New York City Mayor Bill de Blasio addresses a crowd at The Galivants Ferry Stump on September 16, 2019 in Galivants Ferry, South Carolina. (Photo by Sean Rayford/Getty Images)

President Trump mocked the mayor in a tweet Friday morning.

"Oh no, really big political news, perhaps the biggest story in years!" the president tweeted. "Part time Mayor of New York City, @BilldeBlasio, who was polling at a solid ZERO but had tremendous room for growth, has shocking dropped out of the Presidential race. NYC is devastated, he’s coming home!"

On his campaign's first day, de Blasio dived into an insult match with Trump. "He's a con artist. I know his tricks. I know his playbook," the mayor said.

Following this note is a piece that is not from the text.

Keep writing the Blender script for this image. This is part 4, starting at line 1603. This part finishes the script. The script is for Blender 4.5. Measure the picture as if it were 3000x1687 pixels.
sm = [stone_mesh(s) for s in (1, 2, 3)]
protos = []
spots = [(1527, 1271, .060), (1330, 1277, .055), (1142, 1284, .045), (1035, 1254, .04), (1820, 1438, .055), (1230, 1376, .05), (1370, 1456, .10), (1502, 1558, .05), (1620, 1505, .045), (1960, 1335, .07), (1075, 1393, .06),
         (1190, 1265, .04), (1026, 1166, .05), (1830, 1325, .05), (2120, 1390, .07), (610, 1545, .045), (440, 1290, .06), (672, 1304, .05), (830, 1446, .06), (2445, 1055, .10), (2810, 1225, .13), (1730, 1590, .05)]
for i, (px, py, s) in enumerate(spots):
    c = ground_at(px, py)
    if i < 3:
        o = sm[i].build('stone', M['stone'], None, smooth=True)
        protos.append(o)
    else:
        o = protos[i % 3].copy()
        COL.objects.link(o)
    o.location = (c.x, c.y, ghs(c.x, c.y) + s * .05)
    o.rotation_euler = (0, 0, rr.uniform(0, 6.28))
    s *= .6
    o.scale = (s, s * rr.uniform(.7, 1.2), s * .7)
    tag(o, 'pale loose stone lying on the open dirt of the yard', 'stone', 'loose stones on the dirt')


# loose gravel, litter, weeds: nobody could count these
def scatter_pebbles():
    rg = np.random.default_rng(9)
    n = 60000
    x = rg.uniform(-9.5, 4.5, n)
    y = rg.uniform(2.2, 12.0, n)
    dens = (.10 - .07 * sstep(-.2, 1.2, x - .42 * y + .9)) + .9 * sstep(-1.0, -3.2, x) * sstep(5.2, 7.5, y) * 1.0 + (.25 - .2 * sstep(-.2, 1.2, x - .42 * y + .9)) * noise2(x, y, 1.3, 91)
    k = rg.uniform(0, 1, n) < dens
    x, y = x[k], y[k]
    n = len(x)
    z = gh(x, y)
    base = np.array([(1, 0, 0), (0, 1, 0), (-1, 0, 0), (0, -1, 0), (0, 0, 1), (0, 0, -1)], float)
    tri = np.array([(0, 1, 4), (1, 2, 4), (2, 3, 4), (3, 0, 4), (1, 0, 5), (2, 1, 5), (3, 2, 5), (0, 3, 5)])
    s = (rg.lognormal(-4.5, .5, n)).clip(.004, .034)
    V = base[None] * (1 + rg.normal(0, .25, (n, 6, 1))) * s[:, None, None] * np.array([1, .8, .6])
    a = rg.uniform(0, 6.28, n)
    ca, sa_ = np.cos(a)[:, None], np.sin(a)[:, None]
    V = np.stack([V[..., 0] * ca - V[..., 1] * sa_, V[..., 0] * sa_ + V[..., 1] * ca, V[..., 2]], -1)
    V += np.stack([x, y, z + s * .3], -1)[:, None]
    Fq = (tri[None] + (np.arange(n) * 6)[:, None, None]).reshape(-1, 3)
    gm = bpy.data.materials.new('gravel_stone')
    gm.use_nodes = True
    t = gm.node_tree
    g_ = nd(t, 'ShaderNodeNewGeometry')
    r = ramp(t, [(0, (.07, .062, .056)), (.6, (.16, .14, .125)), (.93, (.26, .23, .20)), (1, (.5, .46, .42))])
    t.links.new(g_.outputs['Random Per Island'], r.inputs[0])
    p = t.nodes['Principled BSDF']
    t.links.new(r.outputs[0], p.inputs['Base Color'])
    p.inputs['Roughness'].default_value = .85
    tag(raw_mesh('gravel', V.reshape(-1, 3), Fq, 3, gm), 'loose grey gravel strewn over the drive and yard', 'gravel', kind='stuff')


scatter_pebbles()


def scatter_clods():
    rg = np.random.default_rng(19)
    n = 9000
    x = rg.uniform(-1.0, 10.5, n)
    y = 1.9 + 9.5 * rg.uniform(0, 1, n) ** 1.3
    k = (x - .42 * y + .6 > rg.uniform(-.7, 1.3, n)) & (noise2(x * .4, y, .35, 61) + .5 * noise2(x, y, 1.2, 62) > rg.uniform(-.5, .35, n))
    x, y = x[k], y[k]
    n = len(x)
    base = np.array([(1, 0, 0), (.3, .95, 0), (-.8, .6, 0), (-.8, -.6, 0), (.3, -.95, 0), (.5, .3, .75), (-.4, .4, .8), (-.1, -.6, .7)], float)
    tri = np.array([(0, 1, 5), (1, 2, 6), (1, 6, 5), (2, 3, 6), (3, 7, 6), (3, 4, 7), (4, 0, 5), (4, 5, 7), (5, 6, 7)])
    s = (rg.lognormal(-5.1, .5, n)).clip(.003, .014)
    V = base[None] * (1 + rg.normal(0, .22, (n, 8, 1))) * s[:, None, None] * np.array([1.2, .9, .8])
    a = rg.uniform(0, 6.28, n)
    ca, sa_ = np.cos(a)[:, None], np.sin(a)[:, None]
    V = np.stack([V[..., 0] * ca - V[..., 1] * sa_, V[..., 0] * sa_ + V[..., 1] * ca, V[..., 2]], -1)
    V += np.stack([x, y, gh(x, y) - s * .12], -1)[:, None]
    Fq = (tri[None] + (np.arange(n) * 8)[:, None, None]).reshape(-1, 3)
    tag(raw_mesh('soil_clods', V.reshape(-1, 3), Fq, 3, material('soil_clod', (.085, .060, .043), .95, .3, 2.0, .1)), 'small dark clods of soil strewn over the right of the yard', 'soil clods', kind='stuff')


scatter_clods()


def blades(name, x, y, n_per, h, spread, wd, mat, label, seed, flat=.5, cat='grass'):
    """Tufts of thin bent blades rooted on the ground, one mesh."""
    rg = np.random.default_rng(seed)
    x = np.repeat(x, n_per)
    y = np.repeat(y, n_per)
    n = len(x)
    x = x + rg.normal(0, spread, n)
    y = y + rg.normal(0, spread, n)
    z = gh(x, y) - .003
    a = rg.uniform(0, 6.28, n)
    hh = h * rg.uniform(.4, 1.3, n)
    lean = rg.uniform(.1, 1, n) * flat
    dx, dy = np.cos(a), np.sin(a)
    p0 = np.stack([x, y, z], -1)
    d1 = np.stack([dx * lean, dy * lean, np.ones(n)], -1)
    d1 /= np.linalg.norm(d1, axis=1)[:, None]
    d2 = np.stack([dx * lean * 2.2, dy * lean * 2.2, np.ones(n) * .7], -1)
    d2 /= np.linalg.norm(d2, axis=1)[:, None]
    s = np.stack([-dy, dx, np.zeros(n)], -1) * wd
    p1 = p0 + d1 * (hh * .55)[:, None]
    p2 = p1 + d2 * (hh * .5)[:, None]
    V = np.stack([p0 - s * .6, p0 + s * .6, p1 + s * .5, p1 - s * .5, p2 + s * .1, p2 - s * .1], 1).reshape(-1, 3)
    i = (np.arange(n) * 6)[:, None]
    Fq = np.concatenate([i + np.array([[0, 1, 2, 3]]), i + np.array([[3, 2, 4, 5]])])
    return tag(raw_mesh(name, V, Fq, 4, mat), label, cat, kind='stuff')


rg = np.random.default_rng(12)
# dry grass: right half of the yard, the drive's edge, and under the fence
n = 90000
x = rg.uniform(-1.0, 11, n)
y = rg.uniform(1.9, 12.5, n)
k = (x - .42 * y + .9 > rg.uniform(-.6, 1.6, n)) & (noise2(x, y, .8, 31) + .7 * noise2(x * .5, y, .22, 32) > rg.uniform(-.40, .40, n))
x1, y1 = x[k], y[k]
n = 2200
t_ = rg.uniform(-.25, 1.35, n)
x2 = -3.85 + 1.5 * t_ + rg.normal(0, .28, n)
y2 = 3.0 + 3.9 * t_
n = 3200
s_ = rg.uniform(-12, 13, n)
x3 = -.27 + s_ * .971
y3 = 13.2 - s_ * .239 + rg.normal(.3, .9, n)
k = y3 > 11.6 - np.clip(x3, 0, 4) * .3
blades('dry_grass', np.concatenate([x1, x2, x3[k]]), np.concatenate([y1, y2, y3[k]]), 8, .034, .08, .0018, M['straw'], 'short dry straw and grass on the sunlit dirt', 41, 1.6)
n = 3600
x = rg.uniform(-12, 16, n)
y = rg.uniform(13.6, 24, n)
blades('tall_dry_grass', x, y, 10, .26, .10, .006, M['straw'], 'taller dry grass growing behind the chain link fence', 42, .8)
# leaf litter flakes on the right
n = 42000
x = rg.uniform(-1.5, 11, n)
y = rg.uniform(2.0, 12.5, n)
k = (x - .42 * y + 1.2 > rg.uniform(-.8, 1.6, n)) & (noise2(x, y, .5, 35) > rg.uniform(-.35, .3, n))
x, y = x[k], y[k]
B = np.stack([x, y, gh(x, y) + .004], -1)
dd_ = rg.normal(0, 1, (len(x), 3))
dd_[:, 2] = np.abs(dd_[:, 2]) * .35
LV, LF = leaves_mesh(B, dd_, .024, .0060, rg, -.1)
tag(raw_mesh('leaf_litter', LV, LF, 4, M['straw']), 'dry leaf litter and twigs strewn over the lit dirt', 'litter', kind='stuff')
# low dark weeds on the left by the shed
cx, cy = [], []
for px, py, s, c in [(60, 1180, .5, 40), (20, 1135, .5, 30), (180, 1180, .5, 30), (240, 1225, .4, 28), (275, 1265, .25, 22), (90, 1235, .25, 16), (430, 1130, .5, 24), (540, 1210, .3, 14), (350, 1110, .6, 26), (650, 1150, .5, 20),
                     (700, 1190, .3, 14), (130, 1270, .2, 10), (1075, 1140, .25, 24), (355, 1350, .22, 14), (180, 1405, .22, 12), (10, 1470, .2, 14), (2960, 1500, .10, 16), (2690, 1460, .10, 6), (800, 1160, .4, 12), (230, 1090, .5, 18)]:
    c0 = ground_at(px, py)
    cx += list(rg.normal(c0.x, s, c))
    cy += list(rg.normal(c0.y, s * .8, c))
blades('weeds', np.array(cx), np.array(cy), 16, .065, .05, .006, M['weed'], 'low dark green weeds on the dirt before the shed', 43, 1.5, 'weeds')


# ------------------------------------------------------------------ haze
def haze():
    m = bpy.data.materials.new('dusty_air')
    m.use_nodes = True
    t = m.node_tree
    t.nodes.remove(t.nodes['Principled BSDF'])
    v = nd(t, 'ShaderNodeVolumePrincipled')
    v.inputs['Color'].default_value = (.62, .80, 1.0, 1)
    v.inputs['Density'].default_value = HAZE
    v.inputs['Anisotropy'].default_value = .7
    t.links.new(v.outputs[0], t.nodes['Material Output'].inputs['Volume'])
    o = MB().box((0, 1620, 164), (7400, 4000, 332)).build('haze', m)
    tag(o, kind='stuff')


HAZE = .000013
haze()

Trump tweeted in response at the time that de Blasio was "considered the worst mayor in the U.S."

The Republican president said, "He is a JOKE, but if you like high taxes & crime, he's your man. NYC HATES HIM!"

When de Blasio took office in 2014, he seemed briefly poised to become a leading voice for an emerging left-wing of the Democratic Party. His central message was fighting income inequality, a theme he hit in the video announcing his presidential candidacy.

"There's plenty of money in this world. There's plenty of money in this country. It's just in the wrong hands," he said.

Liberal enthusiasm faded during his first term, partly because of political missteps at home and the emergence of bigger names elsewhere.